One Neat Ballistics Manual

Author: Stan Trzoniec / Wolfe Publishing Co.
Date: May 07 2020

One of my favorite haunts are old bookstores. Not the kind that spring up in shopping centers, but I mean old! Even before I walk in, they have to have creaky floors, rustic beams, smell musty and have bookshelves that are sagging from the weight of heavy, vintage books. Such is the place that I have found the works of the old masters in shooting like Wolfe, Sharpe, Landis, Whelen and others. A few weeks back, while patrolling the back roads of western New England, we came upon such a place and found a neat book tucked close to others on the shelf relating to hunting. Because of its spiral binding, it was wedged in so close that I almost missed it.

The title is simply The .30-06 (1975) by W.L. Godfrey. While it does not seem like much, it is loaded with the details that make a handloader giddy with its discovery. It is one of those books that has been out there a while, but for some reason, it never reached notoriety, popularity, or mass circulation. Printed by the Elk Mountain Shooters Supply, Godfrey compiled a mass of work and research into one compact volume checking in at 425 pages devoted to the science of ballistics on the .30-06 Springfield. The price then was $8.95.

You have to hold this book to appreciate the effort that went into the pages. For example, there are dozens upon dozens of different powders listed and just about every .30 caliber bullet weight from 50 to 300 grains. Inside the details are forthcoming as to velocity, grains of powder and peak pressure of each, complete with pressure tracings. For example, using the popular 150-grain .30-caliber bullet, Godfrey has listed 180-plus loads using the powders we have today and even those that were discontinued in our present time.

Since Godfrey was a chemical engineer, I will be mentioning some of his original text as with my interest in writing the printed word and not chemical engineering, I want to make sure what I say goes along with what is in the book. Please keep in mind that while this is NOT a handloading book per say, but a highly-detailed reference book, the information presented will be welcomed by many in the reloading hobby as for the most part, many have not seen pressure curves of various propellants in such a graphic form.

The completed book took over five years to produce with each page containing a photo profile of the powder used, the oscilloscope output and how he used strain gauges to record the events. He notes that “since the deformation of the gauge is only on the order of a few millionths of an inch and the event occurs with a few thousandths of a second” complex instrumentation was used to record everything.

Using the 150-grain bullet with IMR-4350 powder as an example, the graph will record three shots with 55, 61 and 65 grains of powder. Velocities ran 2,674, 2,928 and 3,096 fps with peak pressure running from 48,000, 58,000 to 63,000 psi. On the other page are a pair of charts using the same data to show absolute pressure and muzzle velocity. All this continues through all of the bullets and loadings in the book. Also included is a fully detailed section on how, why and the final results with each sample and short comments on most.
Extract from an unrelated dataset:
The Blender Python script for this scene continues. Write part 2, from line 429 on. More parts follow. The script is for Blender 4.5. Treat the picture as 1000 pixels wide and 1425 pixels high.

Sad to say this tome is out of print, in short supply and the only place I did find it was at this bookstore and one on an internet venue for the staggering price of $100.00. If you can find one, grab it, as it may turn out to be the best buy of the new decade for handloaders. Shortened, George Nonte in Handloader No. 49, wrote quite a long comment on the book to wit, “I can only wish for this little book no happier fate than to see it superseded by a better…undertaking by the author.” Nonte got his wish when the author introduced another volume on the .243 and 6mm cartridges.